Taking a short break

Happy Friday!

I’m taking this week and next off from writing (quasi-summer break), but if you’d like an evergreen piece, just let me know. Happy to send along a few.

Moving along…

Let’s HOPE for a soft landing

This stellar graphic from Piper Sandler depicts the roadmap for how the economy responds to rate changes. 

Housing tends to slow first, followed by New Orders and then Profits. Employment softens last. 

This happens consistently because as rates start rising, housing becomes less affordable because mortgages are now more expensive. Many believe housing is the economy because buying a home means hiring plumbers and wasting endless Saturday afternoons at hellholes like Home Depot and, God forbid, Bed Bath and Beyond (not stock advice).

If people buy less stuff, then new orders to replenish shelves start to fall. This eventually makes its way to the bottom line for corporations. Smaller profits put pressure on their P&L, so they cut costs. 

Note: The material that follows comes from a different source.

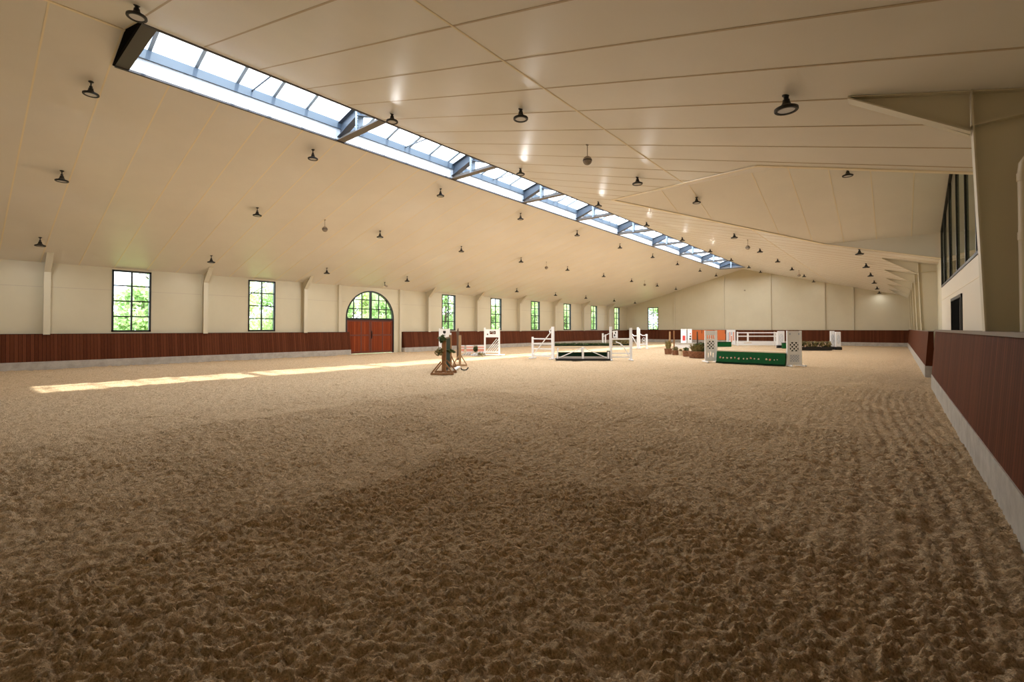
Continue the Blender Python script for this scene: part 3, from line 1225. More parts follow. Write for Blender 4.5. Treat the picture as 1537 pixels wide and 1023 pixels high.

Employees tend to be the biggest or second biggest expense for companies, so they get axed since most salaried employees are fixed costs that impact operating leverage when sales weaken. 

Hard to say precisely where we are, but last week, we discussed the idea that housing is already in a recession. We’ve also seen weakness in new orders – albeit not as broad-based as housing. Also some profit weakness (but even less so than new orders). There’s been little to no degradation in employment trends (yet).

To be clear, this is by no means a guide to trade the cycle. The timeframes vary, and it’s not always linear. It’s just meant to offer a roadmap built on economic indicators.

Are we in the clear?

Here’s another stellar table from Ryan Detrick

The S&P 500 recovered 50% of its bear market loss in early August. He claims this is a good sign because stocks have never moved back to new lows after this happened (middle column with all the “no’s”). 

He also shows that the average return one year later has been higher 100% of the time and up 19.3% on average (bottom right of the table).

Now, there’s a first time for everything, but think about why this has been so consistent. Markets anticipate a future bad thing, but they almost always overreact; too much panic gets priced in, the bad thing starts to happen but not as bad as what was priced in, and by then, the market is already pricing in the recovery.

Hard to say what will happen next, but I’ll take any positivity on a day like this.